# Data rows:
'''
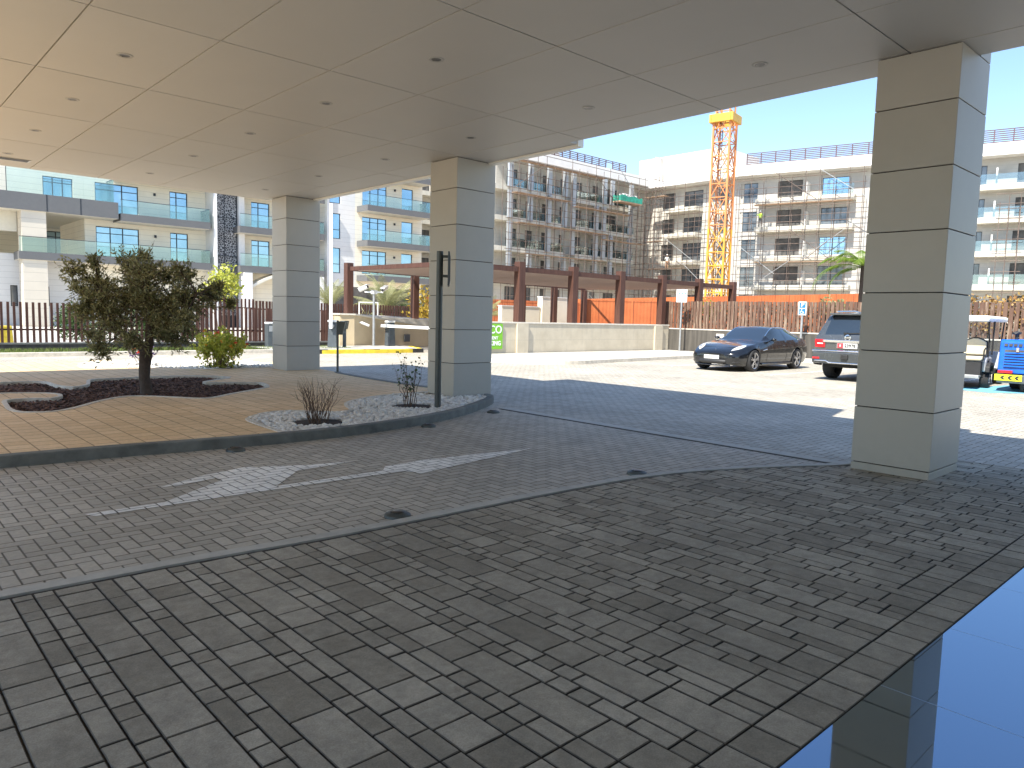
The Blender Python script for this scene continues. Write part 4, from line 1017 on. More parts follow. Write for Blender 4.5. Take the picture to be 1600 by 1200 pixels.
'''
'''
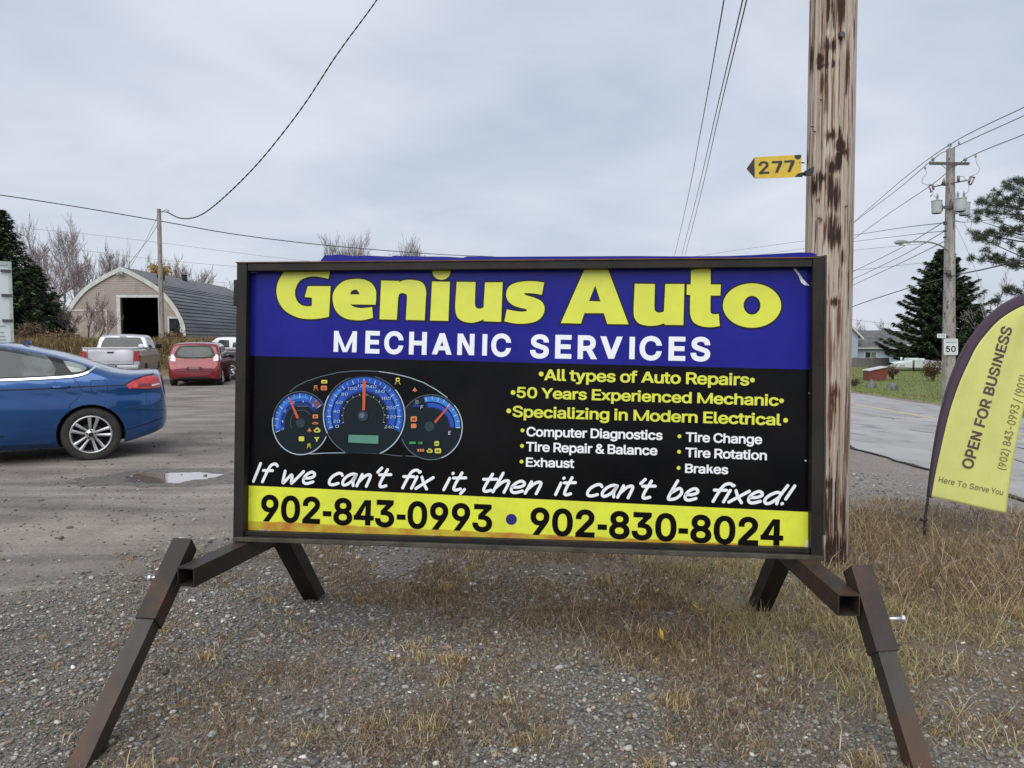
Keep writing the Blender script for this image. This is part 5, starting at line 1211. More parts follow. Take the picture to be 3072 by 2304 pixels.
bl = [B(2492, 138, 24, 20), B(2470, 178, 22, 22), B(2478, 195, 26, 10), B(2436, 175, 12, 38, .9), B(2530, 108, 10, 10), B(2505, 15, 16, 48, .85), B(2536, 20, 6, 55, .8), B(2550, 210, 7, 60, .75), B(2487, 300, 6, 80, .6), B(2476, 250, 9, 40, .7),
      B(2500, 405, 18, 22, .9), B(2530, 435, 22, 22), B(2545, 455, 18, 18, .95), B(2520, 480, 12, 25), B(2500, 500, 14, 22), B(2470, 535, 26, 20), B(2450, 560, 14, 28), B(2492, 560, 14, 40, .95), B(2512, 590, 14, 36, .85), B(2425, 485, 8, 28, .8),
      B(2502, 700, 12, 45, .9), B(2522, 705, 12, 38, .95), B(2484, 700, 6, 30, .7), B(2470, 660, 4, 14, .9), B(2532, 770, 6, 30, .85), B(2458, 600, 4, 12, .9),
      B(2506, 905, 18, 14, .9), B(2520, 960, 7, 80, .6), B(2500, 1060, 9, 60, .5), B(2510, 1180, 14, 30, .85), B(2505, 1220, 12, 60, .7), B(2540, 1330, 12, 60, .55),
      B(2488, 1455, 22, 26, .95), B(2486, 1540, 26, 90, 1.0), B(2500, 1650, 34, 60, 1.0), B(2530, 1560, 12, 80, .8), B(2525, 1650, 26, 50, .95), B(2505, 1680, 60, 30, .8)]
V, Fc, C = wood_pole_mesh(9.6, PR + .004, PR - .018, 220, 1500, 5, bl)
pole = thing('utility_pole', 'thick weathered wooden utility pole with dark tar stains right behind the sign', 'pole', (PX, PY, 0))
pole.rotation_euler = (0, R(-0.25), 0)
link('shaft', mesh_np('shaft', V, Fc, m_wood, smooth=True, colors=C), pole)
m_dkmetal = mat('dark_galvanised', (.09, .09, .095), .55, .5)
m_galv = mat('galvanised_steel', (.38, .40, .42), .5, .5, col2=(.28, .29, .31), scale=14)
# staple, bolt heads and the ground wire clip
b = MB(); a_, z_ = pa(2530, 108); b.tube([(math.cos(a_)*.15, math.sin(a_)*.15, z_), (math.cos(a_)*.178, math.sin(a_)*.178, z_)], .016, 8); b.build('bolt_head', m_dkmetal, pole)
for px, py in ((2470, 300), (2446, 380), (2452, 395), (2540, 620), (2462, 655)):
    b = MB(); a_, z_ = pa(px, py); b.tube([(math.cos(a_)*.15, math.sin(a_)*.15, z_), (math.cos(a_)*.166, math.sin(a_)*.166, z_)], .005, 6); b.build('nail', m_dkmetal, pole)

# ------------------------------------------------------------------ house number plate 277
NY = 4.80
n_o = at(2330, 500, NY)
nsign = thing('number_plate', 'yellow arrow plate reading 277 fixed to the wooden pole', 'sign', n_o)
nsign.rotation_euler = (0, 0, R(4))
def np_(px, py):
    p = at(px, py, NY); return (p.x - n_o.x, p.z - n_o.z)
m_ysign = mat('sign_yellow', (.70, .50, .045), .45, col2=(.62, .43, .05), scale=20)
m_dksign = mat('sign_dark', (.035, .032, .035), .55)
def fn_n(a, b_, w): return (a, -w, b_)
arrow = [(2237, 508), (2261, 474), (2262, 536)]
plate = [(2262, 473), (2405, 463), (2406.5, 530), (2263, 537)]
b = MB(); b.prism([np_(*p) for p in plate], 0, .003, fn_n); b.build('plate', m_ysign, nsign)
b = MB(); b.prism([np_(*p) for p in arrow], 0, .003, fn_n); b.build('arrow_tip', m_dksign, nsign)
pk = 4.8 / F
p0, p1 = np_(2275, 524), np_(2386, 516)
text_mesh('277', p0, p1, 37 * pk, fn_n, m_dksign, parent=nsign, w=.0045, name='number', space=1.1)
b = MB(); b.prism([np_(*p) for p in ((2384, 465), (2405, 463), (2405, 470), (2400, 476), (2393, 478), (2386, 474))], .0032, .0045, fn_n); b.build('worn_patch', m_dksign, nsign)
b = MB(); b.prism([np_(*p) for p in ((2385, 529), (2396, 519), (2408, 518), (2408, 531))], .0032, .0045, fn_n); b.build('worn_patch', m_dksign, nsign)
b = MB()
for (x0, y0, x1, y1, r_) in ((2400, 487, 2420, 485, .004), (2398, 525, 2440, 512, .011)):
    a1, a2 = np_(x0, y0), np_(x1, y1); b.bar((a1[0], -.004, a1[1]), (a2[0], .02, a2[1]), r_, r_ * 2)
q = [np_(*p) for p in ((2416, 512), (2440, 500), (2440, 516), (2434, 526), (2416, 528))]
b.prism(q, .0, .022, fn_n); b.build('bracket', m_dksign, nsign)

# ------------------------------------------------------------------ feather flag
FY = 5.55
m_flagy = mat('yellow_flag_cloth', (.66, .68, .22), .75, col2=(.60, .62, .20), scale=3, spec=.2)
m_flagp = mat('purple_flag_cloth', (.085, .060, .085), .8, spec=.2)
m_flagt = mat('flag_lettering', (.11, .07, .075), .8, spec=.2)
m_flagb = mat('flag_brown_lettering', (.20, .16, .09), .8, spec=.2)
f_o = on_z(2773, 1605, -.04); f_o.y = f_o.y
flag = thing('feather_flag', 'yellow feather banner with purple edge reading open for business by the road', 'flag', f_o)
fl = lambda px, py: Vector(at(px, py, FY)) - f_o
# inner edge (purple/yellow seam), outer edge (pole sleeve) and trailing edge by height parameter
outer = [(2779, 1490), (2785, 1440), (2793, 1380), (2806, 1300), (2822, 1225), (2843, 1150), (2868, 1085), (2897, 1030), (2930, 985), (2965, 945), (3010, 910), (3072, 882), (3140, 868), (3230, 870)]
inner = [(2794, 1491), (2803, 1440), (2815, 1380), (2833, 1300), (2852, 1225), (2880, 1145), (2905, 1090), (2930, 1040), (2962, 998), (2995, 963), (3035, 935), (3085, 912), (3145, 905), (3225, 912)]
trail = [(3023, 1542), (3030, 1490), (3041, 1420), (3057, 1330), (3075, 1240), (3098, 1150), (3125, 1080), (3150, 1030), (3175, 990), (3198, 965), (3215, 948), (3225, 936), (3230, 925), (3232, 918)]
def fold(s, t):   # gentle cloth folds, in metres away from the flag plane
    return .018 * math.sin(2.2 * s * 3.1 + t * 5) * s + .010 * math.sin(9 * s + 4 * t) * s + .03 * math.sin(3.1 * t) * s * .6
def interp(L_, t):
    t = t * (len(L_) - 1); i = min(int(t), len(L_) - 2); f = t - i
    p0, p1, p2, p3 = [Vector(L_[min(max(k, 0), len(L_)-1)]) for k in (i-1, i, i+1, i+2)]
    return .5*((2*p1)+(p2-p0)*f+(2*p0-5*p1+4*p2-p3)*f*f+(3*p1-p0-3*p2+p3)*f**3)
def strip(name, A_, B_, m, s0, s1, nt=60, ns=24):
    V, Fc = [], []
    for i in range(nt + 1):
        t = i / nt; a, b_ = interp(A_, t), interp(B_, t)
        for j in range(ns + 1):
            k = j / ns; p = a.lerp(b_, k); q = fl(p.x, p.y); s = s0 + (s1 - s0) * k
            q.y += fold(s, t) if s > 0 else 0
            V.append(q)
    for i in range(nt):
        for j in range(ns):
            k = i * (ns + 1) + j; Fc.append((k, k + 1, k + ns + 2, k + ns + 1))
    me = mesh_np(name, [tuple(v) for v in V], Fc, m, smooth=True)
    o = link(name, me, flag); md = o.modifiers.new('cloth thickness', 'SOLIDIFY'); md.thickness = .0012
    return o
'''
Show all lines from the data above in which the word "part" appears.

The Blender Python script for this scene continues. Write part 4, from line 1017 on. More parts follow. Write for Blender 4.5. Take the picture to be 1600 by 1200 pixels.
Keep writing the Blender script for this image. This is part 5, starting at line 1211. More parts follow. Take the picture to be 3072 by 2304 pixels.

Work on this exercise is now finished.